Sakshi Agrawal, 25, faces the prospect of deportation back to India after she hit a nurse heading to work then blamed her car for the smash, in March 2022.
The security officer was on her way to work as the manager at the Victoria Police building when she hit Nicole Lagos, 26, with a Tesla Model 3 car as she stepped up to a waiting tram on Wattletree Rd in Armadale, about 6.30am.
The tram driver and other passengers heard a loud “bang”, while a driver behind Agrawal’s Tesla saw Ms Lagos “thrown into the air as high as the stop sign”.
Agrawal sped off in a “panic” but returned to the crash site two hours later where she was arrested.
She later told police her “Tesla was on autopilot” and had an “autobraking function but did not detect the lady and (she) could not press the brakes because it was too late”.
“Autopilot in (my) Tesla is when the car drives automatically and stays in the one lane and (I) just have (my) hand on the steering wheel in case the autopilot fails,” She told officers.
“The car has automatic braking and it should brake automatically if there is a car or person in front of it.”
Agrawal claimed she activated autopilot when she turned into Wattletree Road, but an inspection of the car found the autosteer function wasn’t active.
However, an alert had been triggered by something in the path of the car, with a safety warning sending a chime of a potential crash, but there was no record of braking in response.
Ms Lagos, who was thrown eight to ten metres across the road, suffered a fractured skull and an acquired brain injury, which continue to cause her problems today.
She told the court she was haunted by uncertainty around her professional, social and romantic hopes due to her injury.
Judge Peter Rozen told Agrawal she didn’t stop to help her injured victim, as was required by law and “common decency”.
“Instead you accelerated to a speed of approximately 78 km/h and continued to drive for around three kilometres before parking your vehicle in Epping Street, Malvern” where she called her housemate and boyfriend, telling them she was “scared and did not know what to do”.
She pleaded guilty last month on the eve of her County Court trial to dangerous driving causing serious injury and failing to stop after an accident.
Judge Rozen said the dangerous driving wasn’t caused by inattention, but “misjudgment” after she chose to pass the tram before it came to a stop.
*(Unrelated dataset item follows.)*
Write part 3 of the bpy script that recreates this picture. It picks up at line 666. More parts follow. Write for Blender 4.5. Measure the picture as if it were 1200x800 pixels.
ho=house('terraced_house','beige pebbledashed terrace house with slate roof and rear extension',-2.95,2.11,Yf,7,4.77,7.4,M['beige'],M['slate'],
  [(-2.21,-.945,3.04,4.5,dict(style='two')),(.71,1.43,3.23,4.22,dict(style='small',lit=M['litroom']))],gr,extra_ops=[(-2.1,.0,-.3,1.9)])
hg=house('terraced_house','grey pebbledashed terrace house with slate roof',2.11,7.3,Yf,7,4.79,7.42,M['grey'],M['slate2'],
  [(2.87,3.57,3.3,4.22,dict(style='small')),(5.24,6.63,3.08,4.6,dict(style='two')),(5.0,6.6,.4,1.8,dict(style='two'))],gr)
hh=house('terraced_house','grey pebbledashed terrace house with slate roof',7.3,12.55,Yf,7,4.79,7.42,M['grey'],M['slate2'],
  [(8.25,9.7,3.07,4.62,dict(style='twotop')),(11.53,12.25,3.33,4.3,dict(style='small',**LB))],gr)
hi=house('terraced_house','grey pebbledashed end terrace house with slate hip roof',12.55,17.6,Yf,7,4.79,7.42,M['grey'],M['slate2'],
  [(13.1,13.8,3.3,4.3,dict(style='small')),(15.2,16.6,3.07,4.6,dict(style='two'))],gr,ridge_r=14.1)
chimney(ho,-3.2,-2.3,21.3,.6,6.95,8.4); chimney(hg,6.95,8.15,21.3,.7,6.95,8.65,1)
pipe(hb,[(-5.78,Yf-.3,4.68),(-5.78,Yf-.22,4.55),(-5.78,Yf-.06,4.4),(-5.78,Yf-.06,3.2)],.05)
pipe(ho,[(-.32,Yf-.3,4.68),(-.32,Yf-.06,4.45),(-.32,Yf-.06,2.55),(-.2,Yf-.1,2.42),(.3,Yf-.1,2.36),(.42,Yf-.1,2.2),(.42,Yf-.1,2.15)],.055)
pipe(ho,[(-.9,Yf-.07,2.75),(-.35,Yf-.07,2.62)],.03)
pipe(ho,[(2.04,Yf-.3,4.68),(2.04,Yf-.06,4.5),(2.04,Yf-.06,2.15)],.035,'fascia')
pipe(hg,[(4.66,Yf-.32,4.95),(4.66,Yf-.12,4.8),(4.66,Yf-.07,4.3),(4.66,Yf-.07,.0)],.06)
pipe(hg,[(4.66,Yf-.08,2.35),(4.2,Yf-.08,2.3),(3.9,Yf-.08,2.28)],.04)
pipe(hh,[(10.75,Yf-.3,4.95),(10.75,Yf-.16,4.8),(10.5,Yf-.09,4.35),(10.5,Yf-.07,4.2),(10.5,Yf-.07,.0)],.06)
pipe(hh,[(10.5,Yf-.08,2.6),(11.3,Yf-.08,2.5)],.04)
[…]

His Honour rejected the call from Agrawal’s defence lawyers that she be handed a “sufficiently long” community corrections order, instead agreeing with prosecutors that she needed to be jailed to satisfy a need for general deterrence.
“A message must be sent by the courts to other drivers, especially young people like you,” he said.
Agrawal, who was fired from her security job because of her crimes, is on a bridging visa and was hoping to become a permanent resident.
But she may now face deportation due to her criminal convictions.
Along with a nine month jail term, Agrawal’s licence was cancelled and she was banned from getting another one for four years.
Had she not pleaded guilty, she would have been jailed for 12 months.